La décision tranche un différend porté en justice en 2012, alors que les deux entreprises travaillaient ensemble depuis la fin des années 90, et avaient progressivement noué des relations de plus en plus étroites. En 2001, Québec Amérique avait commencé à publier deux dictionnaires pour le compte de Druide.
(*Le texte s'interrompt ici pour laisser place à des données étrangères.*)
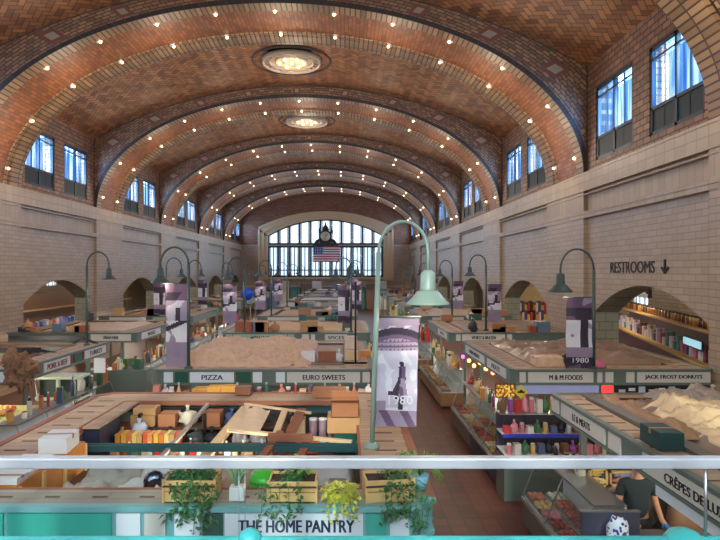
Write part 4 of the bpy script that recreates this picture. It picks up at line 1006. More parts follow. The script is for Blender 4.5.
# banners
BPAL = [mat('print_purple', (108, 84, 112), .7), mat('print_dark', (58, 46, 64), .7), mat('print_pale', (206, 198, 214), .7), mat('print_mid', (160, 142, 162), .7), mat('print_white', (226, 222, 228), .7)]
def banner(xc, Y, w, z0, z1, paint, label, txt=None, lean=0, nu=30, nv=70, yaw=0, group='historical picture banners'):
    t = root('picture_banner', label, 'banner', (xc, Y, z0), group, yaw); h = z1-z0; mb = MB()
    def BP(u, v): return ((u-.5)*w + lean*(1-v), .02*math.sin(u*5+v*4)+.012*math.sin(v*17), v*h)
    for i in range(nu):
        for j in range(nv):
            mb.quad(BP(i/nu, j/nv), BP((i+1)/nu, j/nv), BP((i+1)/nu, (j+1)/nv), BP(i/nu, (j+1)/nv), paint((i+.5)/nu, (j+.5)/nv))
    o = mb.build('printed_cloth', BPAL, t); so = o.modifiers.new('t', 'SOLIDIFY'); so.thickness = .006
    mb = MB(); mb.tube([(-w/2-.05, 0, h+.01), (w/2+.02, 0, h+.01)], .012, 8); mb.build('top_rod', MINT_SHADE, t)
    if txt: text(txt, w*.58, .1, mat('white_print', (236, 234, 236)), o, MF((.02 if lean else 0, -.035, h*txt_v)), 'lettering')
    return place(t)
def paint_near(u, v):
    n_ = noise.noise(Vector((u*5, v*11, 1)))
    if v > .93: return 3
    if v > .70:
        d = v - (.86 - .16*(u-.45)**2)
        if abs(d) < .05: return 1 if d > -.015 else 0
        if v > .86: return 3 if n_ > -.2 else 2
        return 0 if (int(v*70) % 3 == 0 or (int(u*30) % 3 == 0 and int(v*70) % 3 == 1)) else 3
    c_ = .6 + .03*math.sin(v*16); hw = 0
    if .555 < v < .60: hw = .05
    elif .45 < v <= .555: hw = .085
    elif .40 < v <= .45: hw = .10
    elif .29 < v <= .40: hw = .12 + (.40-v)*.7
    elif .25 < v <= .29: hw = .12
    if .29 < v < .33 and .3 < u < .48: return 1
    if hw and abs(u-c_) < hw: return 1 if u < c_-.02 or v > .555 else (0 if n_ < .1 else 3)
    if .15 < v <= .25 and abs(u-.6) < .05: return 1
    if v < .15: return 3 if (u+v*1.5) % .5 < .3 else 0
    if v < .24 and u < .25: return 3
    return 2 if n_ < .2 else 4
txt_v = .25
banner(.61, 6.72, .47, px(0, 427, 6.7).z, px(0, 318, 6.7).z, paint_near, 'tall purple banner of a woman in a long skirt on the nearest lamp', '1980', -.035, 44, 110)
def paint_far(u, v):
    n_ = noise.noise(Vector((u*2.1+4, v*4.5, 2)))
    if v > .86: return 0 if n_ > -.2 else 3
    if v > .68: return 1 if (v > .74 or n_ > 0) else 0
    if .5 < u < .8 and .3 < v < .7: return 1
    if v > .3: return 4 if n_ < .25 else 3
    return 3 if v > .16 else (1 if n_ > 0 else 0)
txt_v = .12
bz0, bz1 = px(0, 363, 12.0).z, px(0, 298, 12.0).z
banner((581-VX)/F*12.0, 12.05, 27.5/F*12, TOPZ+.02, bz1, paint_far, 'purple picture banner marked 1980 beside the arch under RESTROOMS', '1980')
mb = MB(); mb.box((595-VX)/F*12.4, (614-VX)/F*12.4, 12.45, 12.6, TOPZ, px(0, 303, 12.4).z)
def paint_l(u, v):
    n_ = noise.noise(Vector((u*2.2+9, v*5, 7)))
    if v > .9: return 0
    if v > .8: return 1 if n_ > -.1 else 0
    if v > .55: return 1 if abs(u-.55) < .1 and v < .72 else (3 if n_ > -.1 else 2)
    if abs(v-.45-u*.12) < .03: return 1
    if v < .3: return 3 if v < .3-u*.2 else (0 if int(u*9) % 2 and v < .12 else 3)
    return 4 if n_ < .25 else 3
banner((176-VX)/F*12.2, 12.25, .46, TOPZ+.02, px(0, 284, 12.2).z, paint_l, 'pale purple picture banner on the lamp of the pizza stall, left corner')
for k, (x, y) in enumerate(((-3.8, 19.45), (.0, 19.55), (5.1, 20.1), (-7.3, 23.2), (-3.8, 26.5), (.5, 26.5), (5.1, 26.6), (-7.3, 30.2), (-3.8, 33.7), (.5, 33.7), (5.1, 33.8), (.5, 40.8))):
    banner(x, y, .46, 2.7, 3.95, (paint_l, paint_far)[k % 2], 'small distant purple picture banner on a lamp pole', None, nu=10, nv=22)

# ------------------------------------------------------------------ covers and things on the stall roofs
sheet('paper_cover', 'rumpled brown paper cover over the roof of the pizza stall', -3.75, -.75, 12.35, 16.8, 2.37, .36, PAPER, 1, 90, 'cover')
mb = MB(); mb.box(-.75, .35, 12.62, 16.4, 2.33, 2.37); o = mb.build('roof_deck', cm((140, 120, 112))); tag(o, 'flat grey roof deck under boxes at the right of the pizza stall', 'deck')
def at2(p0, p1, yb, h, lb, m, l=.35, z=2.371, **k):
    Y = (CH-z)*F/(yb-VY); a, b = (p0-VX)/F*Y, (p1-VX)/F*Y; return carton(lb, ((a+b)/2, Y+l/2, z), (b-a, l, h), m, **k)
at2(301, 315, 362, .2, 'white carton on the roof deck of the pizza stall', WHITE)
at2(318, 336, 362, .24, 'reddish brown carton on the roof deck behind EURO SWEETS', cm((150, 86, 56)))
at2(293, 303, 352, .18, 'dark green box on the roof deck behind the white carton', DKG)
at2(345, 358, 361, .2, 'open brown crate on the roof deck left of the thin black pole', WOODL)
at2(345, 357, 350, .34, 'pale paper carton stacked behind the open brown crate', cm((214, 196, 178)))
at2(360, 371, 358, .16, 'orange brown box on the roof deck at the right end of the pizza stall', WOODO)
bag('white crumpled bag beside the reddish brown carton', (px(339, 360, 13.1).x, 13.3, 2.371), (.2, .2, .24), WHITE, 4)
bag('yellow and green bundle at the end of the brown paper cover', (px(291, 357, 13.5).x, 13.6, 2.4), (.2, .25, .3), cm((206, 200, 110)), 9)
mb = MB(); x_ = px(355.5, 0, 12.9).x; mb.tube([(x_, 12.9, 2.371), (x_, 12.9, px(0, 282, 12.9).z)], .022, 8); mb.cbox((x_, 12.9, 2.385), (.5, .3, .03)); o = mb.build('black_stand_pole', BLACK); tag(o, 'thin black pole on a flat foot on the roof deck', 'pole')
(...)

A partir de 2004, Druide Informatique avait intégré le contenu du dictionnaire Le Visuel, un des produits phares de Québec Amérique vendu à près de 12 millions d'exemplaires en version papier, dans le logiciel de rédaction et correction à la base de son activité.
Tentatives de négociation
Les relations ont commencé à se dégrader fin 2009, lors du lancement d'une nouvelle version d'Antidote baptisée HD. Elles se sont envenimées lorsque Druide a lancé un département éditorial, embauchant d'anciens cadres de Québec Amérique, et reprenant une partie de ses auteurs. Après diverses tentatives de négociation, Québec Amérique déposait un recours en août 2012, qu'elle a tenté de faire passer en procédure accélérée, ce qui lui a été refusé en janvier 2013. Une procédure annexe a aussi été ouverte devant la commission des marques, sans succès pour Québec Amérique.
En dépit de l'opposition clairement formulée par l'éditeur du dictionnaire, Druide Informatique a continué d'utiliser les contenus du Visuel pour les versions successives de son logiciel (Antidote 8 en 2012, et Antidote 9 en 2015), affirmant détenir une licence implicite irrévocable, à durée illimitée, ce que la société n'a pas réussi à démontrer devant la Cour. Le retrait de ces contenus aurait vraisemblablement beaucoup retardé la sortie des mises à jour. Druide ne pourra plus les utiliser dans les versions suivantes de son logiciel, à compter de 2018.
"Victoire de principe"
Québec Amérique demandait au total 875000 CAN$ (578000€) de dommages-intérêts. La Cour lui a accordé 100000CAN$ de dommages-intérêts matériels, correspondant à un projet de transaction un moment envisagé entre les deux ex-partenaires pour le maintien des droits d'utilisation du Visuel jusqu'en 2018. Elle a ajouté 25000CAN$ de dommages-intérêts exemplaires.
"La personne ou entité qui désire utiliser la propriété intellectuelle d'autrui doit impérativement obtenir son consentement. Cette victoire de principe en faveur du respect du droit d'auteur est cruciale pour le maintien de la vitalité de la culture à tous les niveaux" déclare Jacques Fortin, président fondateur de Québec Amérique. Contacté par mail à propos du nombre de clients français de son logiciel, et d'une décision concernant un éventuel appel, Druide Informatique n'avait pas retourné d'information avant le bouclage de cet article.